Back in February I attended church with my cousins in Peachtree City, Georgia (Southside Church) and their guest speakers were a couple by the name of John & Debbie Woodall. Southside Church was beginning a series entitled “Love Landmines.” Since this series was geared towards married couples I honestly thought not much of it would pertain to me. I couldn’t have been more wrong! As John and Debbie began to speak about some of the pitfalls facing many marriages I was quickly struck by the similarities that we discuss during our workshops – especially the first three chapters. Perhaps the most surprising theme had to do with safety – I kept leaning over to my cousin whispering “this is exactly what I teach during my workshops!”

John and Debbie discussed how childhood homes could often feel unsafe. Children growing up with parents who are angry or unpredictable could almost feel as if they are walking on eggshells or trying to navigate a landmine (hence the name of the series). Not knowing from day to day, or even hour to hour, if mom & dad are going to be happy or on the verge of an explosion. Applying that same idea to our work environments there are so many situations that we as staff create that might not feel safe for the people in our care. When we allow our emotions to drive our behavior we are unpredictable and thus unsafe. Being unsafe is the landmine. When you think about your relationships with co-workers or with people in your care, would you describe yourself as a safe person? Are you one who creates a safe environment around you? Are you able to maintain consistency at work despite disruptions outside of work (you know, life gets in the way sometimes). When things are challenging at work do we react or do we respond? This correlates to Maslow’s hierarchy at the “safety and security” level.

Another theme related to safety was what John and Debbie referred to as connect (or as Mandt calls it, “Healthy Relationships). People have a need to be connected and to be known by others. In our workshops we discuss how sometimes people will use behavior that is sometimes label “manipulative” in an effort to develop healthy relationships. When environments are unsafe, walls are built up and people will have a difficult time feeling that connectedness. We want to create environments for people that feel safe from a physical, emotional and psychological standpoint. Imagine what it would be like to have relationships with others that at our most vulnerable we would feel no shame or guilt. Talk about a sense of safety!

John and Debbie touched on communication in relationships and how important communication is to foster the sense of safety. They even discussed the use of code words or code phrases – something that Mandt addresses in our trainings as well. The idea being that with our pre-determined code word or phrase we are actually able to communicate a much more complex message.

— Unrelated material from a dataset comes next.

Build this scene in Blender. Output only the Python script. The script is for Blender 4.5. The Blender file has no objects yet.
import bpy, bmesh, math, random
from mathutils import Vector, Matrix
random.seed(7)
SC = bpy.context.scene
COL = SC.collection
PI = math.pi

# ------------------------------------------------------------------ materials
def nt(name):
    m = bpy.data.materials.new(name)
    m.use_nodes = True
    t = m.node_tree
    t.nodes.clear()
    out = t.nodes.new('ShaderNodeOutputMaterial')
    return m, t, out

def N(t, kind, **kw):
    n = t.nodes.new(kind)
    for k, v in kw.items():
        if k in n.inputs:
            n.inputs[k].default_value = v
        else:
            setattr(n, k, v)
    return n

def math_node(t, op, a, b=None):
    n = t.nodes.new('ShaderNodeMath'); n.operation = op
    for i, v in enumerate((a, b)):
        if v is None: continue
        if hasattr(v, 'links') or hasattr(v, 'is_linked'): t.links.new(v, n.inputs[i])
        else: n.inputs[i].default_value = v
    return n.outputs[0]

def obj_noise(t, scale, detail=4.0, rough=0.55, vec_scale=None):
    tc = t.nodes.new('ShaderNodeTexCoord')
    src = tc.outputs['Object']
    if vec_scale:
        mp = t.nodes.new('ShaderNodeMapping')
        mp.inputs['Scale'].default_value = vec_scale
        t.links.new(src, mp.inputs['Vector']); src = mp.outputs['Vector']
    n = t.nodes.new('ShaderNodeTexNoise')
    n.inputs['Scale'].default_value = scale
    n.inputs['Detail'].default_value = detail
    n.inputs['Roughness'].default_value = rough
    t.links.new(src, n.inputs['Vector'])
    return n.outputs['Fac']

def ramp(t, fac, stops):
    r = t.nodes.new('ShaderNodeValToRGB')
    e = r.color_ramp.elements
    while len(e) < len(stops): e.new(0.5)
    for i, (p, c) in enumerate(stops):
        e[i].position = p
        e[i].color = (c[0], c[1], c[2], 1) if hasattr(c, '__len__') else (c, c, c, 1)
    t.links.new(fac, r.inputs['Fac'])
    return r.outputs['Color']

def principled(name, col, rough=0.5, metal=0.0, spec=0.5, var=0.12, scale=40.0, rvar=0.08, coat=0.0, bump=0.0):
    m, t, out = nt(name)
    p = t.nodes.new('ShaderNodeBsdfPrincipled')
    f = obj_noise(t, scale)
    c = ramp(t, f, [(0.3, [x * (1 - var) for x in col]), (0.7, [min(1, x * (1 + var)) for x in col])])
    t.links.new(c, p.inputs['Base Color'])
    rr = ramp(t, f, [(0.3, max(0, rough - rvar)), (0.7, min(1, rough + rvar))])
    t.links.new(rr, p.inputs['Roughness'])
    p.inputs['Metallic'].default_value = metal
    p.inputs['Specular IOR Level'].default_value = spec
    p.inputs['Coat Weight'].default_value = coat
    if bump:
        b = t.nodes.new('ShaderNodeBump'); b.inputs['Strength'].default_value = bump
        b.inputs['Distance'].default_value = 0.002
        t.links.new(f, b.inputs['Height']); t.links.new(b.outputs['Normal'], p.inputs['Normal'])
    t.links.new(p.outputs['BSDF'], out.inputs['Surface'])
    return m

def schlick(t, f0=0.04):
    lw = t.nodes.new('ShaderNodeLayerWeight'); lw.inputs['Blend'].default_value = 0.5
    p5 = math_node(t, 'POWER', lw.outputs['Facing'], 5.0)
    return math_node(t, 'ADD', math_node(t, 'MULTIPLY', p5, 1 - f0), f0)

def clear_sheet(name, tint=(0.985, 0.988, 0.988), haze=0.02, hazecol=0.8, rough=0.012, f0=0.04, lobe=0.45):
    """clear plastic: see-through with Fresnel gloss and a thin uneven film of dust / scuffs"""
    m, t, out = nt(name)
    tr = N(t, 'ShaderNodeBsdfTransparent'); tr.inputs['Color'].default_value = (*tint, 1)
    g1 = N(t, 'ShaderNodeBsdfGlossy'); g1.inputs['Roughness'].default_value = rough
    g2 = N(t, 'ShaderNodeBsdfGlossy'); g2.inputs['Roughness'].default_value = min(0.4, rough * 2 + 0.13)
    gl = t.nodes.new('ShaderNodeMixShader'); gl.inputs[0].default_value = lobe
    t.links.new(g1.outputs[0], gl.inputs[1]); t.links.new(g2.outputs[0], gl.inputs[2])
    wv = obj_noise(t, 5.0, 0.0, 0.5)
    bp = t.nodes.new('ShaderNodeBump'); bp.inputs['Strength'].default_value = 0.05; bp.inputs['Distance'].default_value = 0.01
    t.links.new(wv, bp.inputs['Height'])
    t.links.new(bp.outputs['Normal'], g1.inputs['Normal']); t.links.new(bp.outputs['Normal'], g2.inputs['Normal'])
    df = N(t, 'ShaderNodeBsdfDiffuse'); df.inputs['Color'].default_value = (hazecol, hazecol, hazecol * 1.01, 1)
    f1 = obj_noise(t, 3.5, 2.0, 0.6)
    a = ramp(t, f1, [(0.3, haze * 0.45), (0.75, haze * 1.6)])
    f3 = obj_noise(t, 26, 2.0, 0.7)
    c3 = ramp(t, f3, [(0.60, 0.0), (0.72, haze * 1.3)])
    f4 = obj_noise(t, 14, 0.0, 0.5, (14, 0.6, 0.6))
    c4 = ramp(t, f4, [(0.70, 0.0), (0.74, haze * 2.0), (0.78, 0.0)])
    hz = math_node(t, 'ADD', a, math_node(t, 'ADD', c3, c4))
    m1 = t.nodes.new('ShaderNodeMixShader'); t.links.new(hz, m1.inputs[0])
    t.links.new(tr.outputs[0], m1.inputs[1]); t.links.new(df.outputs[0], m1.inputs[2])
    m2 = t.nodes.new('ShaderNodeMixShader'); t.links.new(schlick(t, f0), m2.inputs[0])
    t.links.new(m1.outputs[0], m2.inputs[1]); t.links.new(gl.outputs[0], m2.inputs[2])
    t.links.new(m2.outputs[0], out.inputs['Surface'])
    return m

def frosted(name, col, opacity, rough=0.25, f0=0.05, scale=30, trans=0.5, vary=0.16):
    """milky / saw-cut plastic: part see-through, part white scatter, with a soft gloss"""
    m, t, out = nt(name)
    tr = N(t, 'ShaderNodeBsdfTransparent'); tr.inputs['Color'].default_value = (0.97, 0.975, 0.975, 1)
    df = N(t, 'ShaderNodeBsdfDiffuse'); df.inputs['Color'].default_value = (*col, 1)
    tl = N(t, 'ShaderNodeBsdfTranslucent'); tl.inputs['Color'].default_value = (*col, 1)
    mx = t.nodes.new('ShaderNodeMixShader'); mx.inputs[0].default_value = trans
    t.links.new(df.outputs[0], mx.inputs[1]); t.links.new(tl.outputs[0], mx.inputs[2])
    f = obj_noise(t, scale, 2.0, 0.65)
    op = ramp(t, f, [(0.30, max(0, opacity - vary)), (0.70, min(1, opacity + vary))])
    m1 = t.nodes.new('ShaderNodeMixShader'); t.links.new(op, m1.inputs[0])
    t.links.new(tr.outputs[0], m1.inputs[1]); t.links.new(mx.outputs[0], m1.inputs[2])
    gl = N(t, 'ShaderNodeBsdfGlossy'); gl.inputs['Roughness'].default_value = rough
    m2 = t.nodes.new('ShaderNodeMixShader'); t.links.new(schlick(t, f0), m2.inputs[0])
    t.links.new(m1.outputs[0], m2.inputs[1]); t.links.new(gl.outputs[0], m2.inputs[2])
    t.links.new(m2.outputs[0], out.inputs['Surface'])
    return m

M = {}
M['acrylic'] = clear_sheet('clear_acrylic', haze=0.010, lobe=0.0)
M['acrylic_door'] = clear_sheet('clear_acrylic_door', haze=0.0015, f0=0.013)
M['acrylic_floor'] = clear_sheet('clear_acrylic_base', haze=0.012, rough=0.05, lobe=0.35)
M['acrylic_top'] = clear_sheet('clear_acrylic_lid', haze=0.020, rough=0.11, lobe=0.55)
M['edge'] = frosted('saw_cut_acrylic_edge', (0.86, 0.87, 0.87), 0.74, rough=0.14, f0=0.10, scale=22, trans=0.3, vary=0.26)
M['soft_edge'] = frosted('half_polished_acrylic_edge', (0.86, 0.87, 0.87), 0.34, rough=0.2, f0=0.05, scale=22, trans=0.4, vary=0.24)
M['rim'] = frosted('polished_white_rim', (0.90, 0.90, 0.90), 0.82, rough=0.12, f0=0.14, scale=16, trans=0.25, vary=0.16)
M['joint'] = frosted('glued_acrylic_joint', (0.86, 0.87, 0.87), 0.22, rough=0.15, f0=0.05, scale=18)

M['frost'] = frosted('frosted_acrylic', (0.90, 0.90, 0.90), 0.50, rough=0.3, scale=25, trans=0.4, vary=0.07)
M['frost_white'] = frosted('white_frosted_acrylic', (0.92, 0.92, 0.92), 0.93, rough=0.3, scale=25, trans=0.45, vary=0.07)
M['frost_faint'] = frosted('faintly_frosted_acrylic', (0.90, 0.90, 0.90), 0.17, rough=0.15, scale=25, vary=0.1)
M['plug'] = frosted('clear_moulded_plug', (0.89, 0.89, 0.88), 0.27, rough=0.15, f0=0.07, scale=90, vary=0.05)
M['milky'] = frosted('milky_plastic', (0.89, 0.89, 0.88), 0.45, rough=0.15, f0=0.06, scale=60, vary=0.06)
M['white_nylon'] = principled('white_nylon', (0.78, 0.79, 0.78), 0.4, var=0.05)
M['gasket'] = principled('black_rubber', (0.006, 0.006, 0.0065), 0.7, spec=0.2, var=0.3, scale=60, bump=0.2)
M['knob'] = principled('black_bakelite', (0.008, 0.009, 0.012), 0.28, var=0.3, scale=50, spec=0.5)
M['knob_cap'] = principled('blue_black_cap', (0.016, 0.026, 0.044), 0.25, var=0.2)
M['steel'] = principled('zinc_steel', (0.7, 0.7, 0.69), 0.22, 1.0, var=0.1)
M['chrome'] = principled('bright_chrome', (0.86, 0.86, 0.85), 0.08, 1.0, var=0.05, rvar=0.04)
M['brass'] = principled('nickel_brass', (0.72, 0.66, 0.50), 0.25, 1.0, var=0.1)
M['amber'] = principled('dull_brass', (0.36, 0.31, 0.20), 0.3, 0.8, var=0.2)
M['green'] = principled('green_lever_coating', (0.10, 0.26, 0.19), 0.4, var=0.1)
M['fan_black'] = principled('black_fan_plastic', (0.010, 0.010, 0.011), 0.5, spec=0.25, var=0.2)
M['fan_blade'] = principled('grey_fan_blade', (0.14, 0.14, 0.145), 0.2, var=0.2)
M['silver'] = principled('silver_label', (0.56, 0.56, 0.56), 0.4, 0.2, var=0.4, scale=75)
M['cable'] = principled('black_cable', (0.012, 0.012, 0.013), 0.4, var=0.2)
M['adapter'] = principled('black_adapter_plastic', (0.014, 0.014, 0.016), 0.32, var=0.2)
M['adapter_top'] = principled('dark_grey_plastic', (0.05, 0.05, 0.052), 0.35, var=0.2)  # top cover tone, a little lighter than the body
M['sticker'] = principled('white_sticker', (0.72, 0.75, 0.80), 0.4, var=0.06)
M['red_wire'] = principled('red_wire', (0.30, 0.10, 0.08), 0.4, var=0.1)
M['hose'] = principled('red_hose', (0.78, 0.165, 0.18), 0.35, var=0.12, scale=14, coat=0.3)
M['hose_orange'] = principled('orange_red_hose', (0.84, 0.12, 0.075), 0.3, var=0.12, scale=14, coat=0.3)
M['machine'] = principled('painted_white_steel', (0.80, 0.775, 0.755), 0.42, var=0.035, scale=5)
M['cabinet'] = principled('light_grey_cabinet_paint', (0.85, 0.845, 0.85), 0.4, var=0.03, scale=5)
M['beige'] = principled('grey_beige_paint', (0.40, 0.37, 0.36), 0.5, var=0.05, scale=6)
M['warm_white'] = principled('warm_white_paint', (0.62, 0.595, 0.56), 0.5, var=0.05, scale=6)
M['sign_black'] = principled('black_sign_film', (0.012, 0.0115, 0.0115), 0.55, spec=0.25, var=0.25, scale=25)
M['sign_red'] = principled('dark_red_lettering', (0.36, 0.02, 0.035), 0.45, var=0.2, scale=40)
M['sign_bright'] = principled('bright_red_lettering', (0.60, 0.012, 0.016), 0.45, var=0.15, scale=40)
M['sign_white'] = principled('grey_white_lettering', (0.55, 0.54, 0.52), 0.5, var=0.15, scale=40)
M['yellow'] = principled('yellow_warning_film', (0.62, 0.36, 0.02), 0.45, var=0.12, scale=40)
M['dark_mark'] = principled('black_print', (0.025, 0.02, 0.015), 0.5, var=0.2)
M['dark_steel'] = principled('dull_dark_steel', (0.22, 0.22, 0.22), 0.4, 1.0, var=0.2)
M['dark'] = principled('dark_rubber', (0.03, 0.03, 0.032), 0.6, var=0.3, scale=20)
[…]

For Mandt’s purposes we encourage the use of codes to help co-workers know that they are perhaps starting to allow emotions to drive behavior as opposed to being able to affirm those emotions and make a conscious choice about how to use behavior. The Woodall’s used a specific code to communicate to each other the essence “I’m not in the frame of mind to have this discussion at this moment in time, but we’ll come back to it soon” and they accomplished that through the simple phrase of “timing.” How easy it would be to misinterpret someone’s intention if we didn’t know the code they were using.
Another topic they mentioned was the idea of openness – saying that if we want to experience connectedness in our relationships we need to be open to each other. This reminded me of our exercise with “I-messages” where we own our emotions and, without over exaggeration or judgement, let others know how we feel and why we feel that way. We allow ourselves to be vulnerable (open) in an effort to improve our relationship.

A few other notes that I made included:

Safe
Self control
Addresses issues
Stays engaged
I’m sorry, Tell me more.
Honesty

Unsafe
Angry Outbursts
Avoids Issues
Shuts Down
You shouldn’t feel that way
Sarcasm

I get excited when what I whole-heartedly believe about my work life crosses over into my personal life, and this was definitely one of those occasions. It helped cement for me how important our work is and how important it is that we continue to challenge staff to improve the relationships they have with one another, as well as the relationships they have with people receiving services.